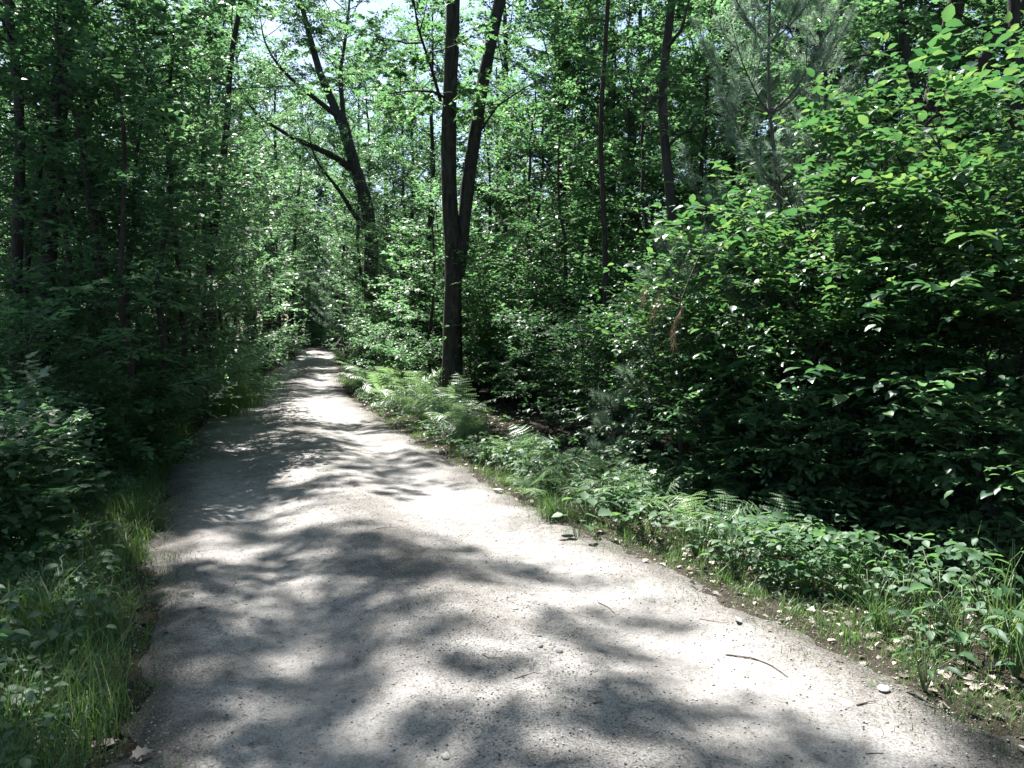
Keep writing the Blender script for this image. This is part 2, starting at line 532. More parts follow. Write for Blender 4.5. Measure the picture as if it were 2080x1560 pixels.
o = scatter_stones("gravel", 45000, 1.8, 18, .0018, .009, M['stone'], .25, 1)
o['label'] = "loose grey gravel grains scattered over the dirt road"
def build_bits():
    r = np.random.default_rng(5)
    n = 9000
    y = 1.8 + 11 * r.random(n) ** 1.5
    s_ = np.where(r.random(n) < .45, np.where(r.random(n) < .5, np.abs(r.normal(0, .07, n)), 1 - np.abs(r.normal(0, .07, n))), np.where(r.random(n) < .4, r.normal(.52, .1, n), r.random(n)))
    x = XL(y) + (XR(y) - XL(y)) * s_
    a = r.random(n) * 6.283
    L = .006 + .028 * r.random(n) ** 2.5
    ax = np.stack([np.cos(a), np.sin(a), r.normal(0, .12, n)], 1)
    V = np.array([[0, -.05, 0], [.5, -.06, .05], [1, 0, 0], [.5, .07, .03], [0, .05, .02]])
    mb = MB()
    place(mb, np.stack([x, y, surf(x, y) + .003], 1), ax, np.array([0, 0, 1.]) + r.normal(0, .3, (n, 3)), L, (V, [np.array([[0, 1, 2, 3]]), np.array([[0, 3, 4]])]))
    o = kind(link_mesh("needle_litter", mb.mesh("needle_litter", M['chip'])), 'stuff')
    o['label'] = "tiny dark needles and twig bits strewn over the dirt road"


build_bits()
o = scatter_stones("debris", 26000, 1.8, 14, .0014, .0075, M['chip'], .45, 2)
o['label'] = "dark crumbs of bark and needles littering the dirt road"


# leaf litter on both verges and under the woods
def build_litter():
    r = np.random.default_rng(11)
    pos = []
    n = 16000
    y = 1.5 + 20 * r.random(n) ** 1.6
    side = r.random(n) < .62
    d = np.where(r.random(n) < .11, r.normal(.10, .14, n), .15 + np.abs(r.normal(0, 1, n)) ** 1.1 * 1.5)
    x = np.where(side, XR(y) + d, XL(y) - d)
    z = surf(x, y) + np.where(d < .1, .004, r.uniform(.004, .03, n))
    k = n
    ax = r.normal(0, 1, (k, 3)); ax[:, 2] *= .25
    nr = np.array([0, 0, 1.]) + r.normal(0, .55, (k, 3))
    mb = MB()
    P = np.stack([x, y, z], 1)
    h = k // 2
    place(mb, P[:h], ax[:h], nr[:h], r.uniform(.02, .06, h), T_OVATE)
    place(mb, P[h:], ax[h:], nr[h:], r.uniform(.022, .055, k - h), T_LOBED)
    o = kind(link_mesh("leaf_litter", mb.mesh("leaf_litter", M['litter'])), 'stuff')
    o['label'] = "dry brown fallen leaves covering the forest floor"


build_litter()


# ------------------------------------------------------------------ grass, ground cover
def blades(mb, P, h, w, r, lean=.5, segs=3):
    n = len(P)
    a = r.random(n) * 6.283
    dirx = np.stack([np.cos(a), np.sin(a), np.zeros(n)], 1)
    sid = np.stack([-np.sin(a), np.cos(a), np.zeros(n)], 1)
    bend = np.abs(r.normal(0, lean, n)) + .1
    v = []
    for i in range(segs + 1):
        t = i / segs
        c = P + dirx * (h * bend * t * t)[:, None] + np.array([0, 0, 1.]) * (h * (t - .35 * bend * t * t))[:, None]
        ww = (w * (1 - t) ** .7 + .0004)[:, None]
        v += [c - sid * ww, c + sid * ww]
    V = np.stack(v, 1)
    k = V.shape[1]
    f = np.array([[2 * i, 2 * i + 1, 2 * i + 3, 2 * i + 2] for i in range(segs)])
    mb.add(V.reshape(-1, 3), (f[None] + (np.arange(n) * k)[:, None, None]).reshape(-1, 4))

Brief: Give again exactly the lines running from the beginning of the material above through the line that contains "crumbs of bark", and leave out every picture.

Task output:
Keep writing the Blender script for this image. This is part 2, starting at line 532. More parts follow. Write for Blender 4.5. Measure the picture as if it were 2080x1560 pixels.
o = scatter_stones("gravel", 45000, 1.8, 18, .0018, .009, M['stone'], .25, 1)
o['label'] = "loose grey gravel grains scattered over the dirt road"
def build_bits():
    r = np.random.default_rng(5)
    n = 9000
    y = 1.8 + 11 * r.random(n) ** 1.5
    s_ = np.where(r.random(n) < .45, np.where(r.random(n) < .5, np.abs(r.normal(0, .07, n)), 1 - np.abs(r.normal(0, .07, n))), np.where(r.random(n) < .4, r.normal(.52, .1, n), r.random(n)))
    x = XL(y) + (XR(y) - XL(y)) * s_
    a = r.random(n) * 6.283
    L = .006 + .028 * r.random(n) ** 2.5
    ax = np.stack([np.cos(a), np.sin(a), r.normal(0, .12, n)], 1)
    V = np.array([[0, -.05, 0], [.5, -.06, .05], [1, 0, 0], [.5, .07, .03], [0, .05, .02]])
    mb = MB()
    place(mb, np.stack([x, y, surf(x, y) + .003], 1), ax, np.array([0, 0, 1.]) + r.normal(0, .3, (n, 3)), L, (V, [np.array([[0, 1, 2, 3]]), np.array([[0, 3, 4]])]))
    o = kind(link_mesh("needle_litter", mb.mesh("needle_litter", M['chip'])), 'stuff')
    o['label'] = "tiny dark needles and twig bits strewn over the dirt road"


build_bits()
o = scatter_stones("debris", 26000, 1.8, 14, .0014, .0075, M['chip'], .45, 2)
o['label'] = "dark crumbs of bark and needles littering the dirt road"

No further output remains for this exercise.